**PROBLEM DETAILS**.
Leave out the pictures and restate the rest of the data exactly.

## begin DATA SECTION

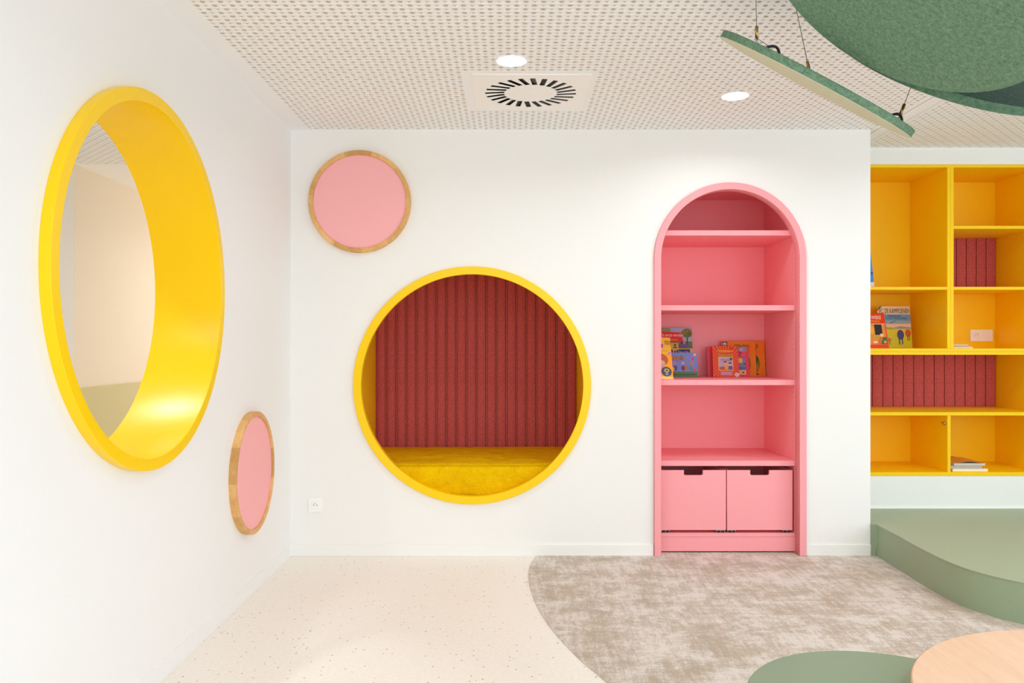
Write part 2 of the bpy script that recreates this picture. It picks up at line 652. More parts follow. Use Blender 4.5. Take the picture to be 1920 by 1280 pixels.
# ---- hall seen through the porthole
HX = -3.04
hx1 = XL - TUN
struct('wall_hall', box(HX - 0.05, HX, 5.55, 9.0, 0, ZC), M['wall_hall'], 'cream hall wall seen through the round opening')
struct('wall_hall_near', box(HX - 0.09, HX - 0.0005, 0.5, 5.55, 0, ZC), M['wall_cool'], 'cool white hall wall edge seen through the round opening')
struct('trim_3', box(HX, HX + 0.012, 5.55, 9.0, 0, 0.931), M['hall_green'], 'pale green lower wall panel in the hall beyond')
struct('wall_hall_end', box(HX - 0.05, hx1 + 0.2, 9.0, 9.05, 0, ZC), M['wall_hall'])
struct('wall_hall_side', box(hx1 + 0.1, hx1 + 0.15, YB + 0.03, 9.0, 0, ZC), M['wall_hall'])
struct('wall_hall_start', box(HX - 0.09, hx1, 0.45, 0.5, 0, ZC), M['wall_hall'])
struct('floor_hall', box(HX - 0.1, hx1 + 0.2, 0.45, 9.05, -0.08, 0.0), M['vinyl'])
V_, F_, W_ = perforated(HX + 0.03, hx1, 3.6, 5.57, GX, GY + 0.01, ZC, [])
ex = [(HX - 0.1, HX + 0.03, 0.45, 5.57), (HX + 0.03, hx1, 0.45, 3.6), (HX - 0.1, hx1 + 0.2, 5.57, 9.05)]
Vs, Fs, off = [V_], [F_], len(V_)
for q in ex:
    Vs.append(np.array([(q[0], q[2], ZC), (q[1], q[2], ZC), (q[1], q[3], ZC), (q[0], q[3], ZC)], float))
    Fs.append(np.array([[0, 3, 2, 1]]) + off)
    off += 4
ch = struct('ceiling_hall', quads_mesh(np.concatenate(Vs), np.concatenate(Fs), np.concatenate([W_, np.zeros(3, np.int32)])), None, 'perforated ceiling of the hall beyond the round opening')
link('acoustic_backing', box(HX - 0.1, hx1, 0.45, 9.05, ZC + 0.0126, ZC + 0.04), M['fleece'], ch)

# ------------------------------------------------------------------ porthole in the left wall
RY = Matrix.Rotation(PI / 2, 4, 'Y')        # local z -> world +x
ph = thing('porthole', 'large glossy yellow round porthole frame through the left wall', 'porthole', (XL, WC_Y, WC_Z))
me = lathe([(WR_I, 0.0005), (WR_O, 0.0005), (WR_O, 0.0315), (WR_O - 0.002, 0.0335), (WR_I + 0.002, 0.0335), (WR_I, 0.0315)])
me.transform(RY)
link('ring_frame', me, M['yellow'], ph)
me = lathe([(WR_I, -TUN - 0.004), (WR_I + 0.0055, -TUN - 0.004), (WR_I + 0.0055, 0.00049), (WR_I, 0.00049)])
me.transform(RY)
link('tunnel_lining', me, M['yellow'], ph)

# ------------------------------------------------------------------ oak-framed pink discs
RYB = Matrix.Rotation(PI / 2, 4, 'X')       # local z -> world -y


def disc_panel(label, loc, rotm, R_, fw):
    t = thing('round_pinboard', label, 'pinboard', loc, group='oak framed pink round pinboards')
    n = 11
    # the frame is glued up from curved oak lengths: each its own part with a slightly different tone
    r0, r1, h = R_ - fw, R_, 0.033
    for k in range(n):
        a0, a1 = 2 * PI * (k + 0.3) / n, 2 * PI * (k + 1.3) / n
        g = 10
        bm = bmesh.new()
        rings = []
        for s in range(g + 1):
            a = a0 + (a1 - a0) * s / g
            c_, s_ = math.cos(a), math.sin(a)
            b_ = 0.002
            prof_ = [(r0, 0.0), (r0, h - b_), (r0 + b_, h), (r1 - b_, h), (r1, h - b_), (r1, 0.0)]
            rings.append([bm.verts.new((r * c_, r * s_, z_)) for r, z_ in prof_])
        for A, B in zip(rings, rings[1:]):
            for q in range(6):
                bm.faces.new((A[q], A[(q + 1) % 6], B[(q + 1) % 6], B[q]))
        bm.faces.new(rings[0])
        bm.faces.new(rings[-1])
        me_ = finish(bm)
        me_.transform(rotm)
        link('frame_length', me_, OAKS[k % len(OAKS)], t)
    me_ = cyl(R_ - fw - 0.0005, 0.001, 0.024, 128)
    me_.transform(rotm)
    link('board', me_, M['pink_panel'], t)
    return t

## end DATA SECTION

**EXERCISE RESPONSE**.
Write part 2 of the bpy script that recreates this picture. It picks up at line 652. More parts follow. Use Blender 4.5. Take the picture to be 1920 by 1280 pixels.
# ---- hall seen through the porthole
HX = -3.04
hx1 = XL - TUN
struct('wall_hall', box(HX - 0.05, HX, 5.55, 9.0, 0, ZC), M['wall_hall'], 'cream hall wall seen through the round opening')
struct('wall_hall_near', box(HX - 0.09, HX - 0.0005, 0.5, 5.55, 0, ZC), M['wall_cool'], 'cool white hall wall edge seen through the round opening')
struct('trim_3', box(HX, HX + 0.012, 5.55, 9.0, 0, 0.931), M['hall_green'], 'pale green lower wall panel in the hall beyond')
struct('wall_hall_end', box(HX - 0.05, hx1 + 0.2, 9.0, 9.05, 0, ZC), M['wall_hall'])
struct('wall_hall_side', box(hx1 + 0.1, hx1 + 0.15, YB + 0.03, 9.0, 0, ZC), M['wall_hall'])
struct('wall_hall_start', box(HX - 0.09, hx1, 0.45, 0.5, 0, ZC), M['wall_hall'])
struct('floor_hall', box(HX - 0.1, hx1 + 0.2, 0.45, 9.05, -0.08, 0.0), M['vinyl'])
V_, F_, W_ = perforated(HX + 0.03, hx1, 3.6, 5.57, GX, GY + 0.01, ZC, [])
ex = [(HX - 0.1, HX + 0.03, 0.45, 5.57), (HX + 0.03, hx1, 0.45, 3.6), (HX - 0.1, hx1 + 0.2, 5.57, 9.05)]
Vs, Fs, off = [V_], [F_], len(V_)
for q in ex:
    Vs.append(np.array([(q[0], q[2], ZC), (q[1], q[2], ZC), (q[1], q[3], ZC), (q[0], q[3], ZC)], float))
    Fs.append(np.array([[0, 3, 2, 1]]) + off)
    off += 4
ch = struct('ceiling_hall', quads_mesh(np.concatenate(Vs), np.concatenate(Fs), np.concatenate([W_, np.zeros(3, np.int32)])), None, 'perforated ceiling of the hall beyond the round opening')
link('acoustic_backing', box(HX - 0.1, hx1, 0.45, 9.05, ZC + 0.0126, ZC + 0.04), M['fleece'], ch)

# ------------------------------------------------------------------ porthole in the left wall
RY = Matrix.Rotation(PI / 2, 4, 'Y')        # local z -> world +x
ph = thing('porthole', 'large glossy yellow round porthole frame through the left wall', 'porthole', (XL, WC_Y, WC_Z))
me = lathe([(WR_I, 0.0005), (WR_O, 0.0005), (WR_O, 0.0315), (WR_O - 0.002, 0.0335), (WR_I + 0.002, 0.0335), (WR_I, 0.0315)])
me.transform(RY)
link('ring_frame', me, M['yellow'], ph)
me = lathe([(WR_I, -TUN - 0.004), (WR_I + 0.0055, -TUN - 0.004), (WR_I + 0.0055, 0.00049), (WR_I, 0.00049)])
me.transform(RY)
link('tunnel_lining', me, M['yellow'], ph)

# ------------------------------------------------------------------ oak-framed pink discs
RYB = Matrix.Rotation(PI / 2, 4, 'X')       # local z -> world -y


def disc_panel(label, loc, rotm, R_, fw):
    t = thing('round_pinboard', label, 'pinboard', loc, group='oak framed pink round pinboards')
    n = 11
    # the frame is glued up from curved oak lengths: each its own part with a slightly different tone
    r0, r1, h = R_ - fw, R_, 0.033
    for k in range(n):
        a0, a1 = 2 * PI * (k + 0.3) / n, 2 * PI * (k + 1.3) / n
        g = 10
        bm = bmesh.new()
        rings = []
        for s in range(g + 1):
            a = a0 + (a1 - a0) * s / g
            c_, s_ = math.cos(a), math.sin(a)
            b_ = 0.002
            prof_ = [(r0, 0.0), (r0, h - b_), (r0 + b_, h), (r1 - b_, h), (r1, h - b_), (r1, 0.0)]
            rings.append([bm.verts.new((r * c_, r * s_, z_)) for r, z_ in prof_])
        for A, B in zip(rings, rings[1:]):
            for q in range(6):
                bm.faces.new((A[q], A[(q + 1) % 6], B[(q + 1) % 6], B[q]))
        bm.faces.new(rings[0])
        bm.faces.new(rings[-1])
        me_ = finish(bm)
        me_.transform(rotm)
        link('frame_length', me_, OAKS[k % len(OAKS)], t)
    me_ = cyl(R_ - fw - 0.0005, 0.001, 0.024, 128)
    me_.transform(rotm)
    link('board', me_, M['pink_panel'], t)
    return t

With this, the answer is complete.